The issue of Israeli settlement building in the Jerusalem area has clouded renewed peace talks between Israel and the Palestinians launched at a U.S.-sponsored conference last month.

Senior Palestinian negotiator Saeb Erekat said Israeli settlement expansion will “destroy the peace process and must be stopped”. Israeli and Palestinian negotiating teams plan to hold their second round of talks on Dec 23 or 24.

Israeli Construction and Housing Minister Zeev Boim played down the proposal to build new homes near what Israel refers to as Atarot and the Palestinians call Qalandia in the West Bank.

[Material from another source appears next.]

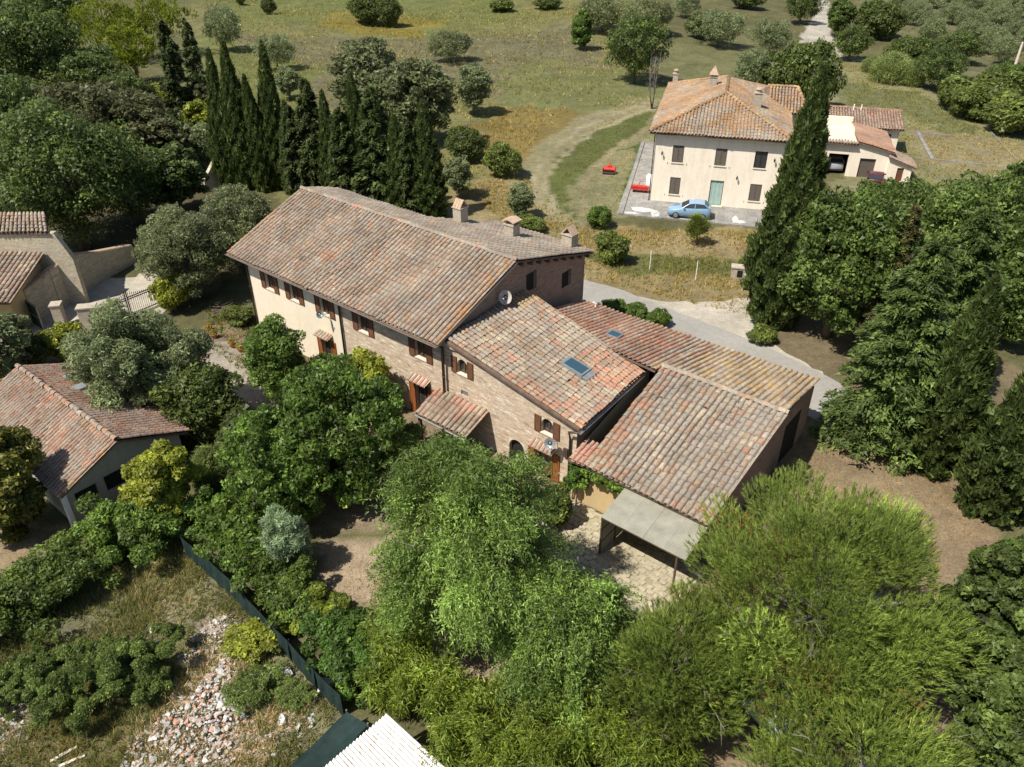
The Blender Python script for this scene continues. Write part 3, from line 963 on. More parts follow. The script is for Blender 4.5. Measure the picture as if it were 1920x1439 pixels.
R1.plane(froof, quad_cols((-.25, RT - .05, RZ - .02), (16.42, RT - .05, RZ - .02), (-.05, -.06, EZ - .04), (16.5, -.06, EZ - .04), .272), .272, .35, aged, 1)
cols = []
for i in range(61):
    s = -.12 + i * .2745
    tb = rear_t(s) + .05
    cols.append(((s, RT + .05, RZ - .03), (s, tb, RZ - .03 - REAR * (tb - RT))))
R1.plane(rroof, cols, .2745, .38, lambda c, f, rr: pick(rr, ('grey_b', 7), ('aged_b', 2.5), ('pale', 2)), 2)
ridge_caps(R1, froof, (-.25, RT, RZ), (16.45, RT, RZ), lambda c, f, rr: pick(rr, ('aged', 3), ('grey', 3), ('pink', .4)), .13)
R1.flush(300)
part('fascia', M['beam'], house, lambda m: m.box(.2, 16.2, .3, .34, 5.18, 5.31))
part('verge_board', M['alu'], house, lambda m: m.add([(16.5, -.04, EZ - .16), (16.5, RT, RZ - .16), (16.5, RT, RZ - .04), (16.5, -.04, EZ - .04), (16.54, -.04, EZ - .16), (16.54, RT, RZ - .16), (16.54, RT, RZ - .04), (16.54, -.04, EZ - .04)],
                                                     [(0, 1, 2, 3), (7, 6, 5, 4), (0, 4, 5, 1), (2, 6, 7, 3), (1, 5, 6, 2), (0, 3, 7, 4)]))
gutter(house, (-.1, -.12, 5.24), (16.55, -.12, 5.20))
downpipe(house, [(8.80, -.12, 5.15), (8.80, .3, 4.95), (8.80, .55, 4.75), (8.80, .55, .05)])
downpipe(house, [(16.2, -.12, 5.12), (16.24, .3, 4.95), (16.26, .53, 4.75), (16.26, .53, .05)], .075)
downpipe(house, [(.75, -.12, 5.15), (.75, .3, 4.95), (.70, .56, 4.75), (.70, .56, .05)], .05)
for x, y, w, d, h, kd, rz in ((9.05, 9.9, .62, .62, .95, 'gable', 1.57), (12.55, 10.35, .66, .60, .78, 'low', 0.0), (15.25, 12.2, .70, .62, .80, 'gable', 0.0)):
    chimney(house, x, y, RZ - REAR * (y - RT), w, d, h, kd, rz=rz)


def canopy(parent, s0, s1, t, z, out, off=(0, 0, 0), pal='pale'):
    c = part('door_canopy', M['sill'], parent, lambda m: m.slab([(s0, t - out, z - .16), (s1, t - out, z - .16), (s1, t - .003, z), (s0, t - .003, z)], .05), loc=off)
    rr = random.Random(int(s0 * 10))
    n = int((s1 - s0) / .22)
    for k in range(n):
        o = bpy.data.objects.new('tile', tile_mesh(rr.choice(PAL[pal] + PAL['pink'])))
        x = s0 + (s1 - s0) * (k + .5) / n
        d = Vector((0, out + .05, .17)).normalized()
        e = Vector((1, 0, 0)); nn = e.cross(d)
        Mx = np.array([e * .105, d * (out + .08), nn * .08]).T
        o.parent = c
        o.matrix_local = Matrix([[*Mx[0], x], [*Mx[1], t - out - .05], [*Mx[2], z - .155], [0, 0, 0, 1]])
        COL.objects.link(o)
    return c


def doorway(parent, a, b, z1, t, leaf='redwood', off=(0, 0, 0), shut=True, sw=.42):
    part('door', M['brown'], parent, lambda m: m.box(a, b, t + .2, t + .24, 0, z1), loc=off)
    part('door_pane', M['glass'], parent, lambda m: m.box(a + .12, (a + b) / 2 - .05, t + .185, t + .199, .5, z1 - .15).box((a + b) / 2 + .05, b - .12, t + .185, t + .199, .5, z1 - .15), loc=off)
    if shut:
        shutter(parent, a - sw, a - .01, t - .012, .06, z1, M[leaf], slats=False, off=off)
        shutter(parent, b + .01, b + sw, t - .012, .06, z1, M[leaf], slats=False, off=off)


doorway(house, 6.80, 7.60, 1.95, .65, sw=.38)
canopy(house, 6.65, 7.80, .65, 2.36, .42)
doorway(house, 14.10, 15.0, 1.98, .64)
canopy(house, 13.9, 15.2, .64, 2.42, .45)

# wing with the skylight ------------------------------------------------------------------
BO = (-16.5, -.6, 0)
wing = empty('house_wing', AW(16.5, .6), AR, 'low brick wing with skylight roof joined to the farmhouse gable', 'house')


def bz(s):
    return 5.3 - (s - 16.5) * (1.5 / 7.85)


d3 = (21.82, 22.72, 0.0, 1.55)
w6, w7 = (17.04, 17.66, 3.62, 4.44), (22.08, 22.72, 2.47, 3.28)
vent = (17.2, 17.66, 2.42, 2.70)
arch = (20.2, 21.1, 0.0, 1.28)
part('wall', M['stone_x'], wing, lambda m: (
    wall_panel(m, 16.16, 24.0, 0, 3.6, .72, [d3, w7, vent, arch]),
    wall_panel(m, 16.16, 18.2, 3.6, 4.84, .72, [w6]),
    m.quad((18.2, .72, 3.6), (24.0, .72, 3.6), (24.0, .72, bz(24.0) - .13), (18.2, .72, 4.84)),
    m.quad((16.16, .55, 4.84), (18.2, .72, 4.84), (16.16, .55, bz(16.16) - .12))), loc=BO)
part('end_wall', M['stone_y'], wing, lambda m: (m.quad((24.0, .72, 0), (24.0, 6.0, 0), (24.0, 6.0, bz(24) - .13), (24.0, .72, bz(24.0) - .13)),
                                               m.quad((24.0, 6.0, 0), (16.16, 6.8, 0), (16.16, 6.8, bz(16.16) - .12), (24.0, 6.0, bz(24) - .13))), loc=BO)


def archfill(m, a, b, z0, z1, t):
    """wall filling above a round head inside a square hole"""
    r = (b - a) / 2
    cx, zc = (a + b) / 2, z1 - r
    n = 8
    for k in range(n):
        t0, t1 = math.pi * k / n, math.pi * (k + 1) / n
        p0, p1 = (cx + r * math.cos(t0), zc + r * math.sin(t0)), (cx + r * math.cos(t1), zc + r * math.sin(t1))
        m.quad((p0[0], t, p0[1]), (p0[0], t, z1), (p1[0], t, z1), (p1[0], t, p1[1]))
        m.quad((p0[0], t, p0[1]), (p1[0], t, p1[1]), (p1[0], t + .2, p1[1]), (p0[0], t + .2, p0[1]))


for h in (w6, w7):
    part('arch_head', M['sill'], wing, lambda m: archfill(m, h[0], h[1], h[2], h[3], .715), loc=BO)
    window(wing, (h[0] + h[1]) / 2, h[1] - h[0], h[2], h[3], .72, 'brown', off=BO, sw=.36)
part('arch_head', M['sill'], wing, lambda m: archfill(m, *arch, .715), loc=BO)
part('arch_recess', M['dark'], wing, lambda m: m.box(arch[0], arch[1], .91, .97, 0, arch[3]), loc=BO)
part('vent_grille', M['alu'], wing, lambda m: [m.box(vent[0], vent[1], 0.83, .85, vent[2], vent[3])] + [m.box(vent[0] + .03, vent[1] - .03, .77, .825, vent[2] + .03 + k * .06, vent[2] + .05 + k * .06) for k in range(4)], loc=BO)
doorway(wing, d3[0], d3[1], d3[3], .72, off=BO, sw=.44)
canopy(wing, 21.6, 22.95, .72, 1.9, .42, off=BO)
broof = part('roof', M['under'], wing, lambda m: m.slab([(16.5, .5, 5.26), (24.3, .42, 3.77), (24.02, 5.95, 3.77), (16.2, 6.95, 5.26)], .12), loc=BO)


def bstyle(c, f, rr):
    warm = math.sin(c * 7 + f * 3.1) * .5 + math.sin(c * 17 - f * 9) * .28 + (f - .5) * 1.7
    if c > .72 and .35 < f < .62: return pick(rr, ('aged', 3), ('pale', 4), ('orange', .5))
    if c > .8 and f < .14: return pick(rr, ('ochre', 3), ('lichen', 2), ('aged', 2))
    if warm > .55: return pick(rr, ('orange', 5), ('pink', 1.6), ('pale', 1.3), ('aged', 1.5))
    if warm > .0: return pick(rr, ('aged', 4), ('orange', 1.6), ('pale', 2.4), ('pink', .7))
    return pick(rr, ('aged', 6), ('pale', 2.2), ('grey', 3), ('orange', .35))


R2 = Roof(wing)
R2.plane(broof, quad_cols((16.5, .6, 5.27), (16.2, 6.95, 5.27), (24.36, .45, 3.77), (24.08, 5.97, 3.77), .275), .275, .36, bstyle, 4, rad=.43)
R2.flush(300)
gutter(wing, (24.42, .30, 3.70), (24.14, 6.05, 3.72), .085, BO)
downpipe(wing, [(24.3, .35, 3.62), (23.75, .45, 3.35), (23.72, .62, 2.9), (23.72, .62, .4)], .05, BO)
part('meter_box', M['pipe'], wing, lambda m: m.box(23.38, 23.6, .6, .718, 1.75, 2.2), loc=BO)


def on_b(s, t, h):
    return (s, t, bz(s) + h)


sky_o = part('skylight', M['alu'], wing, lambda m: m.hexa([on_b(21.2, 3.2, .02), on_b(22.45, 3.2, .02), on_b(22.45, 4.0, .02), on_b(21.2, 4.0, .02), on_b(21.2, 3.2, .2), on_b(22.45, 3.2, .2), on_b(22.45, 4.0, .2), on_b(21.2, 4.0, .2)]), loc=BO)
part('pane', M['skyglass'], sky_o, lambda m: m.hexa([on_b(21.36, 3.29, .19), on_b(22.36, 3.29, .19), on_b(22.36, 3.91, .19), on_b(21.36, 3.91, .19), on_b(21.36, 3.29, .215), on_b(22.36, 3.29, .215), on_b(22.36, 3.91, .215), on_b(21.36, 3.91, .215)]))
part('flashing', M['alu'], sky_o, lambda m: m.hexa([on_b(22.46, 3.2, .1), on_b(22.75, 3.2, .1), on_b(22.75, 4.0, .1), on_b(22.46, 4.0, .1), on_b(22.46, 3.2, .13), on_b(22.75, 3.2, .13), on_b(22.75, 4.0, .13), on_b(22.46, 4.0, .13)]))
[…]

The area in question is on the outskirts of Arab East Jerusalem whose future is to be decided in final-status talks between Israel and the Palestinians.

Disputes over settlements and Jerusalem, which Israel wants as its undivided capital and where Palestinians want East Jerusalem as capital of a Palestinian state, are central to the negotiations President George W. Bush hopes can be concluded before he steps down in January 2009.

Boim told Army Radio the housing proposal was only in the conceptual stage. A senior Israeli official said the Housing Ministry has “all sorts of contingency plans” that go nowhere.

Olmert’s office distanced itself from the proposal. “Nothing has been decided and nothing has been authorised,” said Mark Regev, Olmert’s spokesman.

The Palestinians are already protesting Israeli plans to build new homes at a settlement near Bethlehem known to Israelis as Har Homa and the Palestinians as Abu Ghneim.

Israeli Vice Premier Haim Ramon, a close Olmert confidant, criticized the draft Atarot-Qalandia proposal, suggesting it was conceived by low-level ministry officials. “These steps are unnecessary at this stage … The road to building a neighborhood like this is very long, and these things are not helping negotiations,” Ramon told Israel Radio.

Erekat said he spoke by phone to representatives from the Quartet of Middle East mediators — the United States, the European Union, Russia and the United Nations — and asked them to put pressure on Israel to halt all settlement activity as called for under the long-stalled ‘road map’ peace plan.

The road map calls for Israel to halt all settlement activity, including so-called natural growth, and for the Palestinians to rein in militants.